Materials provided
/---
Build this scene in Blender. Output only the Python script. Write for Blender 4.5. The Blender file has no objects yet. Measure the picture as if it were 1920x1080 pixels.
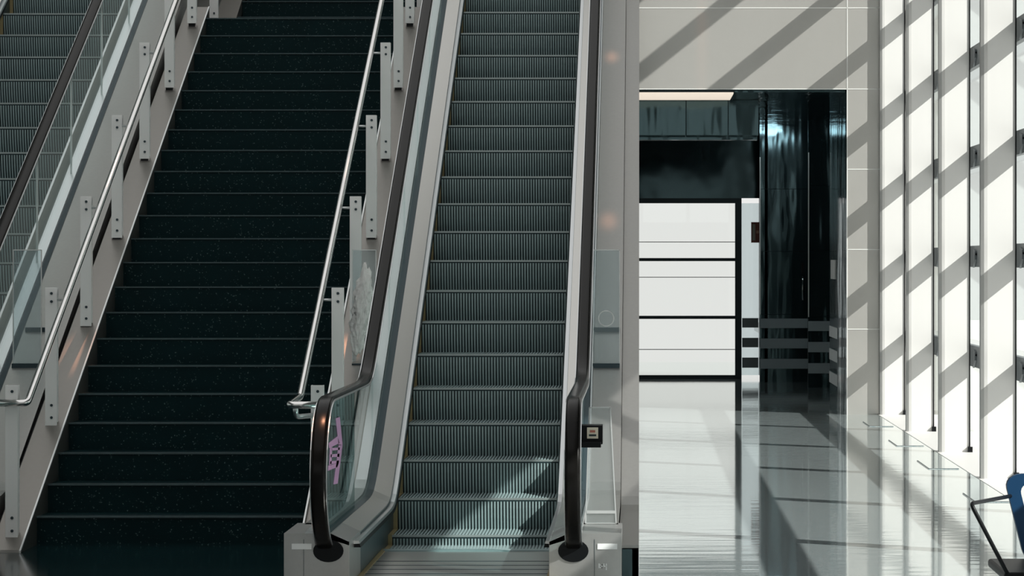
\---
/---
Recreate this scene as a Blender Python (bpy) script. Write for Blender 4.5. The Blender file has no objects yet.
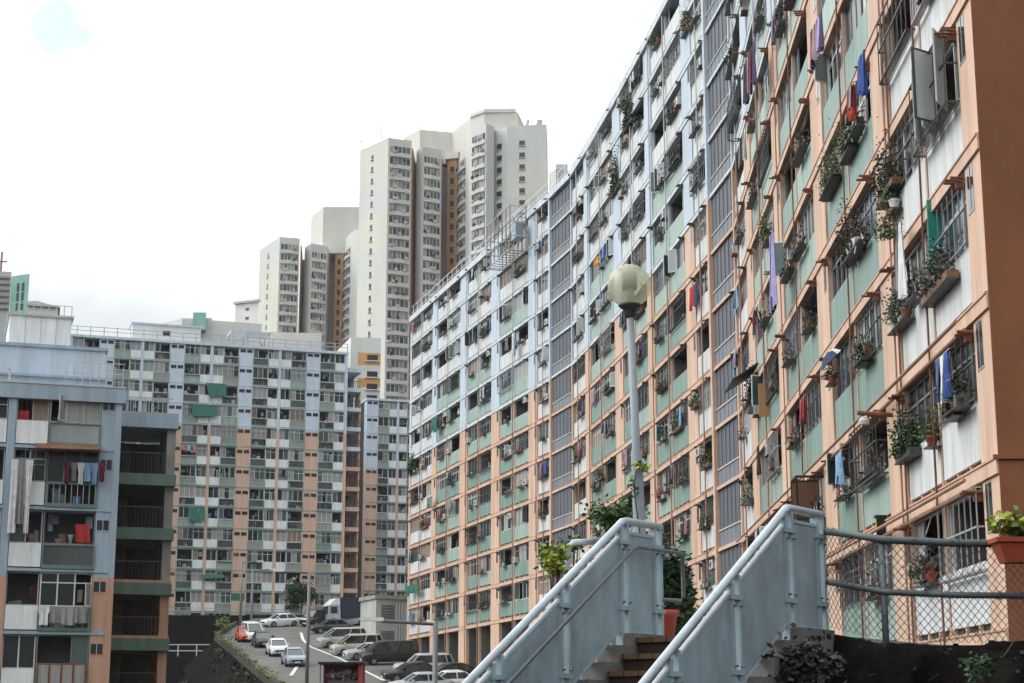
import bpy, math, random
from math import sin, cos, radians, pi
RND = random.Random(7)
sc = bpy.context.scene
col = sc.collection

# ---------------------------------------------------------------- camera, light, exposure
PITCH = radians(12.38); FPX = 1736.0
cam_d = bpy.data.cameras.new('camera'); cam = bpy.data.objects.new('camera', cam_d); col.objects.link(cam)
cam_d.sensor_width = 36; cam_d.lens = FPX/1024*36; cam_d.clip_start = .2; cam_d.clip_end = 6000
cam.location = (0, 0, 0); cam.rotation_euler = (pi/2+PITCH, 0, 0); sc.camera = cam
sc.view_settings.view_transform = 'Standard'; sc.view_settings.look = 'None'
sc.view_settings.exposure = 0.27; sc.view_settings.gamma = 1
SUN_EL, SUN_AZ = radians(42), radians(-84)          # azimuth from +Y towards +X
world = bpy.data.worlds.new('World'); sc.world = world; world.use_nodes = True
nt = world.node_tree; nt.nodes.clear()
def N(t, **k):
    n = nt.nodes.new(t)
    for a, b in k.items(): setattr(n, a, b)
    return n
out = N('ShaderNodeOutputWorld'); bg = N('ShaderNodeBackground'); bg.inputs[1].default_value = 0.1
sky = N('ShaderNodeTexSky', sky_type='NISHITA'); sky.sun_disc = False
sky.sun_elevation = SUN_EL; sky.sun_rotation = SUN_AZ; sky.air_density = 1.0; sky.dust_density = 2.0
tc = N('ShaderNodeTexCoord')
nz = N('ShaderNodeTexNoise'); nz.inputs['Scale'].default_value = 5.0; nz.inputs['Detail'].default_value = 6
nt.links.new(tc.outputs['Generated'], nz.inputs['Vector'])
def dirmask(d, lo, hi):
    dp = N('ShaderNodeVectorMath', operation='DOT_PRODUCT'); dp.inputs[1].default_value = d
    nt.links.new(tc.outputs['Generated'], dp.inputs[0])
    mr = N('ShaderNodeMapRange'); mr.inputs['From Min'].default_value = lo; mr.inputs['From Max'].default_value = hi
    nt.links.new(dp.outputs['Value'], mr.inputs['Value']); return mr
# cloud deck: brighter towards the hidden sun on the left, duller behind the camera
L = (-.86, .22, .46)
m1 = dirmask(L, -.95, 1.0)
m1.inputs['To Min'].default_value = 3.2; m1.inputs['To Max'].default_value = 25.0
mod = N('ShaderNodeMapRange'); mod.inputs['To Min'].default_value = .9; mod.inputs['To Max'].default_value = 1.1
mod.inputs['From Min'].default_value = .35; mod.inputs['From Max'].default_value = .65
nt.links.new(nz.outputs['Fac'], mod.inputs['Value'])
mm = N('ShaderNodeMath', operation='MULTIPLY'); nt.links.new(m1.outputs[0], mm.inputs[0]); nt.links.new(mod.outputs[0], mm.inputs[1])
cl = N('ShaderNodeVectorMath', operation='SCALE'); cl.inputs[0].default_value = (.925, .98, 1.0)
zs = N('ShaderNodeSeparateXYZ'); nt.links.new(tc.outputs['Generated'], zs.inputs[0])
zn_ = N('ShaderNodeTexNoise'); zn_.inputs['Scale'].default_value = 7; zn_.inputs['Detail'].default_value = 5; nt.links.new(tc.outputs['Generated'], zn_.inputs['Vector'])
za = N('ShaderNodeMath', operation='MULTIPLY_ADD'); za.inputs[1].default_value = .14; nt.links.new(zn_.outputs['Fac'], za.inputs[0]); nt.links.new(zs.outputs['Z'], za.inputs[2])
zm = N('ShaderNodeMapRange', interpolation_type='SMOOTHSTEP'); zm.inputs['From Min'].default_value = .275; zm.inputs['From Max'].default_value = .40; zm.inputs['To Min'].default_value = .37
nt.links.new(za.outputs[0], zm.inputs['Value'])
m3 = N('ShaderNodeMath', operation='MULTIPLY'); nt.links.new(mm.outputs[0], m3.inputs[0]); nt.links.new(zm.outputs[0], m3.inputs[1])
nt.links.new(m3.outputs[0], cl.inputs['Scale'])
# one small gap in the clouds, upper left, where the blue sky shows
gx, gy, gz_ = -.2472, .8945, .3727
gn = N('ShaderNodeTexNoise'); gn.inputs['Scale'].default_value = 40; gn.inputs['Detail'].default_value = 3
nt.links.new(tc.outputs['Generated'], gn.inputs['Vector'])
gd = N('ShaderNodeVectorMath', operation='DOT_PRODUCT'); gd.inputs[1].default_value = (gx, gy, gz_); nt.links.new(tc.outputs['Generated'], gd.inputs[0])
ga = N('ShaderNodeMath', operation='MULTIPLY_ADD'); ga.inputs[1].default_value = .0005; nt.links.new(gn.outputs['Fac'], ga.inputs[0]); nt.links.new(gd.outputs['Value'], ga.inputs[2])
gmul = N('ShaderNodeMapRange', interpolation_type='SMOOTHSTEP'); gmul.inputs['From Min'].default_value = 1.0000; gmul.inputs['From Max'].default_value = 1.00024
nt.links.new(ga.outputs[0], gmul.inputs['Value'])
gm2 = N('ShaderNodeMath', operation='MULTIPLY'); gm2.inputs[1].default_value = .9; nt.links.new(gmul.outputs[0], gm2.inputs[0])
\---
Working from the entries above, reproduce exactly and only the lines beginning with the line that has "Recreate this scene" and ending with the line that has "col = sc.collection"; omit all pictures.

Response below
Recreate this scene as a Blender Python (bpy) script. Write for Blender 4.5. The Blender file has no objects yet.
import bpy, math, random
from math import sin, cos, radians, pi
RND = random.Random(7)
sc = bpy.context.scene
col = sc.collection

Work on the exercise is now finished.